Quote, please, the line with "Keep writing the", the line with "8).build('lifting_lug', M_DARK, o)", and every line between them, exactly and with nothing else.

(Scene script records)
——————

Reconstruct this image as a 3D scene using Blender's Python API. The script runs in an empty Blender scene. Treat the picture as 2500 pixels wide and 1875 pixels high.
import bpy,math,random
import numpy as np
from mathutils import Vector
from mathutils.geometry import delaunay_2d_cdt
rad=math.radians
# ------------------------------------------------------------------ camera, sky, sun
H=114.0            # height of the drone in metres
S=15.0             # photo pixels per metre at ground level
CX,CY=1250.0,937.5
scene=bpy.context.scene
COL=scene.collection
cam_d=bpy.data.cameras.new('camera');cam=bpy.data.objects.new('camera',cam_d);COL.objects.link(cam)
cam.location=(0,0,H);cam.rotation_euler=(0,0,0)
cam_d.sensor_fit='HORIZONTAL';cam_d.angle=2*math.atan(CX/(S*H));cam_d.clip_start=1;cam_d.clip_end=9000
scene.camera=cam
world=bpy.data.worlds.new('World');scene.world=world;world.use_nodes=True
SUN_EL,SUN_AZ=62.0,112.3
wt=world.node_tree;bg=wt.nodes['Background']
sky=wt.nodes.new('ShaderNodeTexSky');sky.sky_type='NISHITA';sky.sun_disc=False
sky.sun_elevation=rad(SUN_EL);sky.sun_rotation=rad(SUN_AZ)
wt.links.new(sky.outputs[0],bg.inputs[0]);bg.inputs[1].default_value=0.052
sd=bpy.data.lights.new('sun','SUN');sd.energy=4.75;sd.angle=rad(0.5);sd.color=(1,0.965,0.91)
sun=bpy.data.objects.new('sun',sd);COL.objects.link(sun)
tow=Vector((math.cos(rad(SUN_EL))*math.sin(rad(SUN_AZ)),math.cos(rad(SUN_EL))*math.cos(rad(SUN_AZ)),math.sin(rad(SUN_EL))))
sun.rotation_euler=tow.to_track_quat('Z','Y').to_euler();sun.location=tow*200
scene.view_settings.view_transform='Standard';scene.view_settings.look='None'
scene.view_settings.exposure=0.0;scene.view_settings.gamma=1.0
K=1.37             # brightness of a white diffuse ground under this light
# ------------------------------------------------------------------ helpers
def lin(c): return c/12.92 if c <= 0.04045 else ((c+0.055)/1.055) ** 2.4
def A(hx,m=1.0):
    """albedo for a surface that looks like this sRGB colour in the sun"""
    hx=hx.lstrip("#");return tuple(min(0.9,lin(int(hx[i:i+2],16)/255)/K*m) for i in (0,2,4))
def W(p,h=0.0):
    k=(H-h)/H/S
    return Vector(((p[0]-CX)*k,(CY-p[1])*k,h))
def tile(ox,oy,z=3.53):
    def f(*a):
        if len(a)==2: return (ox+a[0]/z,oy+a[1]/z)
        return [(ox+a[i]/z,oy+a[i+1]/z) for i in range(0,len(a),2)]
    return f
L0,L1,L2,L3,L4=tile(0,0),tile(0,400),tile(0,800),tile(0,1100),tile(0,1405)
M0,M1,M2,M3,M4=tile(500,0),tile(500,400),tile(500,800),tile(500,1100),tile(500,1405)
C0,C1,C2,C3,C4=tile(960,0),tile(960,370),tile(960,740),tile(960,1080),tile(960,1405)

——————

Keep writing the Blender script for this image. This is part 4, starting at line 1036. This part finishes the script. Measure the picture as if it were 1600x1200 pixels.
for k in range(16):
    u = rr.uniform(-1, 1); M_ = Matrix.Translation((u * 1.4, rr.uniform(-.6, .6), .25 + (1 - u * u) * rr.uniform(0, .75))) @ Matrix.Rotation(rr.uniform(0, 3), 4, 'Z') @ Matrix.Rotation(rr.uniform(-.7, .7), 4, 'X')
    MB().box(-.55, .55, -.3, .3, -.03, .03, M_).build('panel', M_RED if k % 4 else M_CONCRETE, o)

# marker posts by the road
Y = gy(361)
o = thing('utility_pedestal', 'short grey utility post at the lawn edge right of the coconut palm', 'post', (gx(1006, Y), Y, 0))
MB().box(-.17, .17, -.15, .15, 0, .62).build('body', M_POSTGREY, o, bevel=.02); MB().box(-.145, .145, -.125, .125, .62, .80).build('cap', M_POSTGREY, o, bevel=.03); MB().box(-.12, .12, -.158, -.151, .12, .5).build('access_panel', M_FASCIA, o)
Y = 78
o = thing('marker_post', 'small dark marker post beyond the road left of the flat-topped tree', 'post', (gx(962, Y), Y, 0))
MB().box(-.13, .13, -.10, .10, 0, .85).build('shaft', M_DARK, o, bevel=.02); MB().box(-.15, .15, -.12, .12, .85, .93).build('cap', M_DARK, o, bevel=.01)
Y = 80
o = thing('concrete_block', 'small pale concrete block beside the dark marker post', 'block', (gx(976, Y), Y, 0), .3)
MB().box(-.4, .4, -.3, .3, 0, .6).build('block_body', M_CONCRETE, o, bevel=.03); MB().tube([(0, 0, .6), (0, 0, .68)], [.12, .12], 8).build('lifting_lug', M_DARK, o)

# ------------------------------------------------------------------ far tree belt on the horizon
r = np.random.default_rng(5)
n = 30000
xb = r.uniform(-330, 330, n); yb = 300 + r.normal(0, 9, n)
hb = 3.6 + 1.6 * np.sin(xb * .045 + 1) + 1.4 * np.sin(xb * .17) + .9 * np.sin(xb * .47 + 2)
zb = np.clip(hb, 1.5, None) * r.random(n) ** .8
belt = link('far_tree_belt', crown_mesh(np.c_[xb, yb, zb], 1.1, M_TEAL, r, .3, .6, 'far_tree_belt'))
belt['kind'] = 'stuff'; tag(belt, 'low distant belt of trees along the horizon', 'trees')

——————

ANSWER TO THE EXERCISE:
Keep writing the Blender script for this image. This is part 4, starting at line 1036. This part finishes the script. Measure the picture as if it were 1600x1200 pixels.
for k in range(16):
    u = rr.uniform(-1, 1); M_ = Matrix.Translation((u * 1.4, rr.uniform(-.6, .6), .25 + (1 - u * u) * rr.uniform(0, .75))) @ Matrix.Rotation(rr.uniform(0, 3), 4, 'Z') @ Matrix.Rotation(rr.uniform(-.7, .7), 4, 'X')
    MB().box(-.55, .55, -.3, .3, -.03, .03, M_).build('panel', M_RED if k % 4 else M_CONCRETE, o)

# marker posts by the road
Y = gy(361)
o = thing('utility_pedestal', 'short grey utility post at the lawn edge right of the coconut palm', 'post', (gx(1006, Y), Y, 0))
MB().box(-.17, .17, -.15, .15, 0, .62).build('body', M_POSTGREY, o, bevel=.02); MB().box(-.145, .145, -.125, .125, .62, .80).build('cap', M_POSTGREY, o, bevel=.03); MB().box(-.12, .12, -.158, -.151, .12, .5).build('access_panel', M_FASCIA, o)
Y = 78
o = thing('marker_post', 'small dark marker post beyond the road left of the flat-topped tree', 'post', (gx(962, Y), Y, 0))
MB().box(-.13, .13, -.10, .10, 0, .85).build('shaft', M_DARK, o, bevel=.02); MB().box(-.15, .15, -.12, .12, .85, .93).build('cap', M_DARK, o, bevel=.01)
Y = 80
o = thing('concrete_block', 'small pale concrete block beside the dark marker post', 'block', (gx(976, Y), Y, 0), .3)
MB().box(-.4, .4, -.3, .3, 0, .6).build('block_body', M_CONCRETE, o, bevel=.03); MB().tube([(0, 0, .6), (0, 0, .68)], [.12, .12], 8).build('lifting_lug', M_DARK, o)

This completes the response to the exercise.